**Objective:**
Repeat everything in the material exactly.

**Available data:**
— begin —

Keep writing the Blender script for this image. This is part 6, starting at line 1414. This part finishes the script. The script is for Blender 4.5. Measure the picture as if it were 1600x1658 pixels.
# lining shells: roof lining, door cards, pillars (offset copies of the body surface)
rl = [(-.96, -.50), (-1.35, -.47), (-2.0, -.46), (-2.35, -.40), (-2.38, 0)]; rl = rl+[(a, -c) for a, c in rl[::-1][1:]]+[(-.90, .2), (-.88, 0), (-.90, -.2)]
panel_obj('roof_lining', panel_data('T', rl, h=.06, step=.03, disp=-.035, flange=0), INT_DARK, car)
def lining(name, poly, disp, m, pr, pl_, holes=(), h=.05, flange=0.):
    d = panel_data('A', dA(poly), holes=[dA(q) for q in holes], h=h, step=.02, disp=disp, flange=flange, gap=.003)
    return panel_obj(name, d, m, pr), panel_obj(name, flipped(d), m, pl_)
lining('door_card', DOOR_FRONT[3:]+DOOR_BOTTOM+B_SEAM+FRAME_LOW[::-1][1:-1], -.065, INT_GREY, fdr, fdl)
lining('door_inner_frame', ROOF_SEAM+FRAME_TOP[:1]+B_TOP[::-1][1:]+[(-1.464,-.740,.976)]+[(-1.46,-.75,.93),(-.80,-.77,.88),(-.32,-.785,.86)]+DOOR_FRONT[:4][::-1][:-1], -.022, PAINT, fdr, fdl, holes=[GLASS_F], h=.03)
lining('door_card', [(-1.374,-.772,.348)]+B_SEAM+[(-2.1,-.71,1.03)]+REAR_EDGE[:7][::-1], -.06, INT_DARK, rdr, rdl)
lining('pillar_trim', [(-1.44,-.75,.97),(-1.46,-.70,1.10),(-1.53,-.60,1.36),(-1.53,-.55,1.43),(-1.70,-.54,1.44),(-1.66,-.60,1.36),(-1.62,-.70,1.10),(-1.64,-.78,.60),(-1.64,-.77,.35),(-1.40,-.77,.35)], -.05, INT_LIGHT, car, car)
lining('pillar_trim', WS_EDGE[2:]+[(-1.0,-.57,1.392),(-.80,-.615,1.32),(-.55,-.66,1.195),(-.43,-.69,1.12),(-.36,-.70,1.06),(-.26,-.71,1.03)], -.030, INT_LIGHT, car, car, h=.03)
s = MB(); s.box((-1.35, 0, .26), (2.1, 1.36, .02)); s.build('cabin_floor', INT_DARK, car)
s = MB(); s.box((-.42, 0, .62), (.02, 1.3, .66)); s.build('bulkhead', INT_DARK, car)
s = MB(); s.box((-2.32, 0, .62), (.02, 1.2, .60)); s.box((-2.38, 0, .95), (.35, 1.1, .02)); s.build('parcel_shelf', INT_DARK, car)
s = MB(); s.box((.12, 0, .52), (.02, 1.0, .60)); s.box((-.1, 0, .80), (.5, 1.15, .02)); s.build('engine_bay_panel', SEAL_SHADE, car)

— end —

**Complete answer:**
Keep writing the Blender script for this image. This is part 6, starting at line 1414. This part finishes the script. The script is for Blender 4.5. Measure the picture as if it were 1600x1658 pixels.
# lining shells: roof lining, door cards, pillars (offset copies of the body surface)
rl = [(-.96, -.50), (-1.35, -.47), (-2.0, -.46), (-2.35, -.40), (-2.38, 0)]; rl = rl+[(a, -c) for a, c in rl[::-1][1:]]+[(-.90, .2), (-.88, 0), (-.90, -.2)]
panel_obj('roof_lining', panel_data('T', rl, h=.06, step=.03, disp=-.035, flange=0), INT_DARK, car)
def lining(name, poly, disp, m, pr, pl_, holes=(), h=.05, flange=0.):
    d = panel_data('A', dA(poly), holes=[dA(q) for q in holes], h=h, step=.02, disp=disp, flange=flange, gap=.003)
    return panel_obj(name, d, m, pr), panel_obj(name, flipped(d), m, pl_)
lining('door_card', DOOR_FRONT[3:]+DOOR_BOTTOM+B_SEAM+FRAME_LOW[::-1][1:-1], -.065, INT_GREY, fdr, fdl)
lining('door_inner_frame', ROOF_SEAM+FRAME_TOP[:1]+B_TOP[::-1][1:]+[(-1.464,-.740,.976)]+[(-1.46,-.75,.93),(-.80,-.77,.88),(-.32,-.785,.86)]+DOOR_FRONT[:4][::-1][:-1], -.022, PAINT, fdr, fdl, holes=[GLASS_F], h=.03)
lining('door_card', [(-1.374,-.772,.348)]+B_SEAM+[(-2.1,-.71,1.03)]+REAR_EDGE[:7][::-1], -.06, INT_DARK, rdr, rdl)
lining('pillar_trim', [(-1.44,-.75,.97),(-1.46,-.70,1.10),(-1.53,-.60,1.36),(-1.53,-.55,1.43),(-1.70,-.54,1.44),(-1.66,-.60,1.36),(-1.62,-.70,1.10),(-1.64,-.78,.60),(-1.64,-.77,.35),(-1.40,-.77,.35)], -.05, INT_LIGHT, car, car)
lining('pillar_trim', WS_EDGE[2:]+[(-1.0,-.57,1.392),(-.80,-.615,1.32),(-.55,-.66,1.195),(-.43,-.69,1.12),(-.36,-.70,1.06),(-.26,-.71,1.03)], -.030, INT_LIGHT, car, car, h=.03)
s = MB(); s.box((-1.35, 0, .26), (2.1, 1.36, .02)); s.build('cabin_floor', INT_DARK, car)
s = MB(); s.box((-.42, 0, .62), (.02, 1.3, .66)); s.build('bulkhead', INT_DARK, car)
s = MB(); s.box((-2.32, 0, .62), (.02, 1.2, .60)); s.box((-2.38, 0, .95), (.35, 1.1, .02)); s.build('parcel_shelf', INT_DARK, car)
s = MB(); s.box((.12, 0, .52), (.02, 1.0, .60)); s.box((-.1, 0, .80), (.5, 1.15, .02)); s.build('engine_bay_panel', SEAL_SHADE, car)